The white elephant in the room at COP26

In the room where it is being clarified whether or not there will be 100 billion a year for adaptation for poor countries, there is an elephant impassively observing the meetings. In the English-speaking world, this metaphor means that there is an issue that is obvious to everyone, but it is avoided. At COP26, and without being there, I sense that the elephant is also white.

To continue with the metaphor, an elephant, if white, describes an object, construction project, plan, enterprise, facility, etc. that is considered expensive, but without equivalent utility or value in relation to its (acquisition) or maintenance costs (Wikipedia definition).

Governments tend to produce white elephants for many reasons. One of them is quite free of malice or corruption: it is just trying to make public spending less complicated. Any government would rather spend hundreds of millions of euros on a single project, even if there is no obvious use for it, than spend a few million on hundreds of unmanageable projects.

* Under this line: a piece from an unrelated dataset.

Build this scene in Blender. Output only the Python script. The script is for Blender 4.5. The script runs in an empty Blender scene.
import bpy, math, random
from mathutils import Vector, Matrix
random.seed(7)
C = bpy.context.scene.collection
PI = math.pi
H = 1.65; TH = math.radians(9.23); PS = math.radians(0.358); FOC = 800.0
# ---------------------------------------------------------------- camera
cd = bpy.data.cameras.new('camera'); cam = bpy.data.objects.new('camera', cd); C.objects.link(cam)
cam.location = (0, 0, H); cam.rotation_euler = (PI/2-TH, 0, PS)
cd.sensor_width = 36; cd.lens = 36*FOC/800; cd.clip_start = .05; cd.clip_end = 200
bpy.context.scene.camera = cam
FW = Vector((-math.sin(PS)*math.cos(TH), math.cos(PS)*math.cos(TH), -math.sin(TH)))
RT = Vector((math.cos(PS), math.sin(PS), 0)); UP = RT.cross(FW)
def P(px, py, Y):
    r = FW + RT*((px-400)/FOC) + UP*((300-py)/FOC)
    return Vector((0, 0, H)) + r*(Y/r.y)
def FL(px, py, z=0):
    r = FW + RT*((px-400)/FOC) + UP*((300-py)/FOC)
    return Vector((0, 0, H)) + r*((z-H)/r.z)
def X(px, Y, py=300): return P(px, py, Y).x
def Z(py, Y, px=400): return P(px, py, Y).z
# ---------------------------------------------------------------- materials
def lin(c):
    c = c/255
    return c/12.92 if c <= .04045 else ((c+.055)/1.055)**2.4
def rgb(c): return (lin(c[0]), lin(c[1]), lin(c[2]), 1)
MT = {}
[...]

How many people, present at the COP, will be thinking after the financial promises of the hundred billion, OMG, how are we going to spend all that money?

I try to remember from the governmental, intergovernmental and NGO organisations I have met over the years. Management is the common problem. An approval of a million-dollar project sends shivers down the spine in the accounting department, nightmares in the tendering department and desertions among those who will devote themselves to the thankless task of chasing invoices.

There is a lack of spending power in the world. Two examples of how worrying the situation is:

  • Lant Pritchet, on the declining effectiveness of governments: most governments in the world now have less capacity than before, and many are not on the way to improving. The data here 
  • Daniel Kaufmann and Aart Kraay, on global governance indices. You can play with the data here and see how government effectiveness (one of the six indices studied) hardly improves from year to year.
  • On the bureaucratic criteria for considering the quality of spending, a 2020 report on public financial management is not optimistic either. Two conclusions:
    • On average, countries perform better in preparing their budgets than in implementing them.
    • Internal audit, fiscal risk management, external audit and control by Supreme Audit Institutions and the legislature remain the weakest areas of PFM.

Another issue is the relevance of spending (is it spent on the right things?). Reforestation projects, very fashionable at the COP, are a good example of money often misspent, but this will be the subject of another post.

The solution to poverty is not to promise less money because it is hard to spend, but to devote more money to building management capacity. It will cost an arm and a leg and it will take a long time. But it must be done. To manage things requires a willing and sufficient civil service, both in government and in NGOs, both in numbers and in skills. Until this is sorted out, white elephants will be created here and there and no one will talk about them in donor meetings.